I have *yet* to see a god (as described by some "holey" book) that did not act like a spoilt child.
Such a god cannot exist-- as such a deity would have wiped us out (again) in a fit of childish rage.
The bible's god is one such-- the examples of childish petulance by it's god is too numerous to answer.
Among the worst, are murdering the whole world for the mistakes the god made, murdering first-born babies because bible-god could not be bothered to simply eliminate a recalcitrant leader, and killing a poor slob for daring to prevent the ark from falling off a wagon?
Seriously?
Or how about murdering a bunch of **children** for teasing an old bald guy-- by she-bears...
Really?
This petulant and spoiled child is... the Ultimate Creator?
The young men out in the woods on their own were killed by young bears after mocking a prophet who had done recent, local, prominent miracles. There weren't a troop of 42 children out in the woods in Israel (where there were wild bears, lions and more).
Was a man killed for daring to prevent the ark for falling to the ground? Was there another Bible statement regarding touching the ark?
Did Pharoah kill any first-born Jews before God repaid Egypt by killing firstborn? Did Pharoah or the Pharoah's before them act in a petulant manner? Do you see any Bible examples of God's patience or is it only petulance? For example, Paul writes:
You will say to me then, “Why does He still find fault?
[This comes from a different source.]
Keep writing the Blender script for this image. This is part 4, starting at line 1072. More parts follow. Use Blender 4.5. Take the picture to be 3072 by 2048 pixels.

For who resists His will?” 20 On the contrary, who are you, O man, who answers back to God? The thing molded will not say to the molder, “Why did you make me like this,” will it? 21 Or does not the potter have a right over the clay, to make from the same lump one vessel for honorable use and another for common use? 22 What if God, although willing to demonstrate His wrath and to make His power known, endured with much patience vessels of wrath prepared for destruction? 23 And He did so to make known the riches of His glory upon vessels of mercy, which He prepared beforehand for glory, 24 even us, whom He also called, not from among Jews only, but also from among Gentiles. 25 As He says also in Hosea,
“I will call those who were not My people, ‘My people,’
And her who was not beloved, ‘beloved.’”
26 “And it shall be that in the place where it was said to them, ‘you are not My people,’
There they shall be called sons of the living God.”